Alastair Campbell was obviously right to follow his conscience and vote Liberal Democrat in the European elections; and Labour was obviously right to kick him out for doing so, since no party can make defection compatible with membership and expect to survive. When he was effectively in charge of New Labour, Campbell would have seen that with piercing clarity and enforced it with utter ruthlessness. But Campbell’s support must be a mixed blessing for the party he now backs. Since the passing of Alan Clark, I can think of no one in any mainstream political party less temperamentally suited, less liberal or less democratic. Perhaps the Lib Dems need not worry, however. The Campbell move is presumably intended to start the latest coup attempt against Mr Corbyn. It really has nothing to do with the Liberal Democrats at all.
At mass in the little chapel at Chideock, Dorset, near where we were staying last weekend, an elderly visiting priest told us that he had served for 56 years in the Solomon Islands. When he first arrived, his was the only white face on the particular island which was his parish. The islanders explained to him their beliefs about skin colour. God, they said, had painted most people brown, black or yellow, but then had run out of paint. White people were the resulting unfinished products. This explanation chimed with my own observation. Black, brown and yellow skins generally look intentional and complete. White ones vary enormously. Some look beautiful, some appalling. None looks as if the artist had finished the job. It is rather like the difference between polished and distressed furniture.
It comes as a relief in our household that Butterfly Conservation is standing up for moths. A YouGov poll conducted for the charity has revealed shocking levels of prejudice against these delightful creatures. Seventy-four per cent of those interviewed ‘linked moths to negative things’, mostly eating clothes. This is grotesquely unfair. Rather like those people who think that Isis and Islam are synonymous, these mottephobes use a tiny, violent minority to damn the many. There are roughly 2,500 species of moth in this country and only three eat your clothes. One of these three is very rare, so it is highly unlikely that you have more than two species — Tineola bisselliella (the common clothes moth), or the now more common Tinea pellionella (the case-bearing clothes moth) — to fear. Most large moths are lovely to behold, and although micro-moths are on the dull side unless you look very closely, they all make their contribution to the oeconomy of nature, many by pollination. It seems that many gardens are hostile to moths, being too tidy for their taste, but my wife makes sure we keep open house (literally, since they often come through the windows and brush our cheeks in the dark) and messy gardens for them. Attracted by the light of her friendly moth-trap (which releases them unharmed), they congregate just outside our garden door at night and are recorded early each morning. On the morning I am writing this, for example, the night’s haul of 31 species (rather a low count for this time of year) includes a tawny marbled minor, a sharp-angled peacock, a flame shoulder, an orange footman, a Hebrew character, a swallow prominent and numerous micros. In all, she has recorded 832 species in our garden, including 58 Nationally Scarce ones and seven Red Data Book species, and established that we are part of a ‘wildlife corridor’, a category which demands reverence from planners. We are near the south coast, so now and again unusual weather blows in exotic visitors from across the channel. No doubt Mrs May would have wanted these immigrants subjected to a ‘hostile environment’, but they have stayed safe in Caroline’s entomological Ark.

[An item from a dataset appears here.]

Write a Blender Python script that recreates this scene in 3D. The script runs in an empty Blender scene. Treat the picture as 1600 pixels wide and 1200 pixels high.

Sadly, we are preparing for my father’s funeral. As I go through the order of service, I am reminded that hymns, unlike Scripture, have no canonical version. They are frequently tampered with by editors and clergy, and there is often no way of establishing which is ‘right’. One of the hymns we want is ‘Glorious Things of Thee are Spoken’. The version I know from childhood says, in the last verse, ‘Saviour, since of Zion’s city/ I through grace a member am’. But my uncle by marriage, who is a bishop and is kindly preaching the address, pointed out that there is another version which replaces the word ‘since’ with ‘if’. My father was in that large (some would say, virtually synonymous) category of Anglican agnostic, so he is clearly an ‘if’ sort. It is kindly that this choice is on offer.